El desconcierto se apoderó de la escena durante horas. La información oficial era confusa y las víctimas se confundían. A última hora de la tarde se confirmó el fallecimiento de un albañil de la puebla de Almoradiel (Toledo) llamado Javier Gandía. La novia del otro fallecido que pasaba por delante del edificio en el preciso instante de la explosión no se enteró de su muerte hasta el día siguiente, cuando dos policías de paisano le preguntaron por la calle. Se llamaba Stefko Ivanov Korcev, tenía 47 años y cuando murió le estaba contando a su pareja por teléfono que había solicitado por fin el ingreso mínimo vital. En un primer momento se vinculó la explosión con una manipulación de la caldera pero esa hipótesis está ya totalmente descartada, según el auto judicial.
A Federico y Máximo, dos jubilados, la explosión les cogió comiendo de menú, como cada día, en el bar Aviseo a la altura del número 90 de la calle Toledo. “Si una señora no se hubiera parado a hablar conmigo, igual habría pasado a esa hora por delante del edificio que estalló porque es el camino hacia mi casa”, dice el primero, que ya ha cumplido los 82 sentado con su carajillo en la misma mesa que estaba aquel día. Máximo, más receloso, se pregunta por qué se sigue informando sobre esto si ha pasado más de un mes y luego accede a contar la psicosis que se vivió dentro del local. Antonio, el propietario, le ayuda. “La gente salió despavorida, sin comer y sin pagar. Pero eso era lo de menos”, cuenta. Se hizo como de noche con una gran nube de polvo y enormes cascotes volando.

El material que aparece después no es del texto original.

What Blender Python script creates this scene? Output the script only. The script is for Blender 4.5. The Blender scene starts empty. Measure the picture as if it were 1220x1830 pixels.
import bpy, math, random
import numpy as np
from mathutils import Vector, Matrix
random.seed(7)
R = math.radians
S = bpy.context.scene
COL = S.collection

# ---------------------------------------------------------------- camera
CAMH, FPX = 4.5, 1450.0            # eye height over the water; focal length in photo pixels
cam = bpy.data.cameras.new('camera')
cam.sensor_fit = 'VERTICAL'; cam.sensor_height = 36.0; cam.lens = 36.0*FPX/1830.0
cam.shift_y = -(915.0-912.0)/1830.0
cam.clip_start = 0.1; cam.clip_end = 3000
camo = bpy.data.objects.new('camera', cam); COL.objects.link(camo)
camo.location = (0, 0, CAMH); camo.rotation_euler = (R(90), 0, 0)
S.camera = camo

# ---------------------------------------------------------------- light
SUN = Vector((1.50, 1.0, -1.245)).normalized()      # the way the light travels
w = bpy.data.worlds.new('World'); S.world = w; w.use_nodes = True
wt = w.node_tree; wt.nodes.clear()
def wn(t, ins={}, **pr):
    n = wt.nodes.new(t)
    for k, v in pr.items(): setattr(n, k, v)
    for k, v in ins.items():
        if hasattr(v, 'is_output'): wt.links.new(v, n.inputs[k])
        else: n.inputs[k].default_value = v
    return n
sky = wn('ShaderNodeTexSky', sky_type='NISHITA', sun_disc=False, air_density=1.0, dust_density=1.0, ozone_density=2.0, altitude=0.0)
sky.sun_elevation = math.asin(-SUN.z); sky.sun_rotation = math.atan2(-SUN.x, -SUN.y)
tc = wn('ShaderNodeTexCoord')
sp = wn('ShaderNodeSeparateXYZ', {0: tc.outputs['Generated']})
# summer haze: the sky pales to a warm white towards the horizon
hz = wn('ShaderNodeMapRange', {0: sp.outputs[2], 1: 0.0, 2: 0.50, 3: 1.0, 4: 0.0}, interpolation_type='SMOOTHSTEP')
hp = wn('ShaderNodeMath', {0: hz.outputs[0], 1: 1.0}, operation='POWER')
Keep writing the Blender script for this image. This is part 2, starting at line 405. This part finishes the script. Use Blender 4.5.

El bar estuvo cerrado una semana porque no había suministro, pero no ha recuperado la clientela habitual hasta que la semana pasada abrió al tránsito la calle por completo. La tienda de alimentación Hamid no pudo levantar la persiana hasta entonces. Estaba dentro del perímetro cerrado por la Policía. El tendero, de origen paquistaní, apenas habla castellano. Busca que se le entienda con fotos que tienen guardadas en el móvil y muestra una detrás de otra: cristales rotos, estanterías caídas y botellas de alcohol reventadas. El hotel Ganivet, frente a la casa parroquial, ha abierto solo parcialmente. Una parte de las habitaciones siguen clausuradas. El aspecto de la fachada, agujereada, no invita a nuevos clientes.
“Uno se agarra a la fe porque esto no hay quien lo entienda”, musita cabizbajo el feligrés Juan García. En el horizonte prevé “años de trabajo” para recuperar la actividad en torno a la parroquia de La Paloma, una de las que tiene mayor movimiento familiar y asociativo del centro de Madrid. “Si es que no hay que echar el edificio abajo”. Los peritos aún no han determinado este extremo. Mientras, el párroco Gabriel trabaja online, sin espacio de momento para confesiones ni consejos. La iglesia continúa cerrada desde entonces.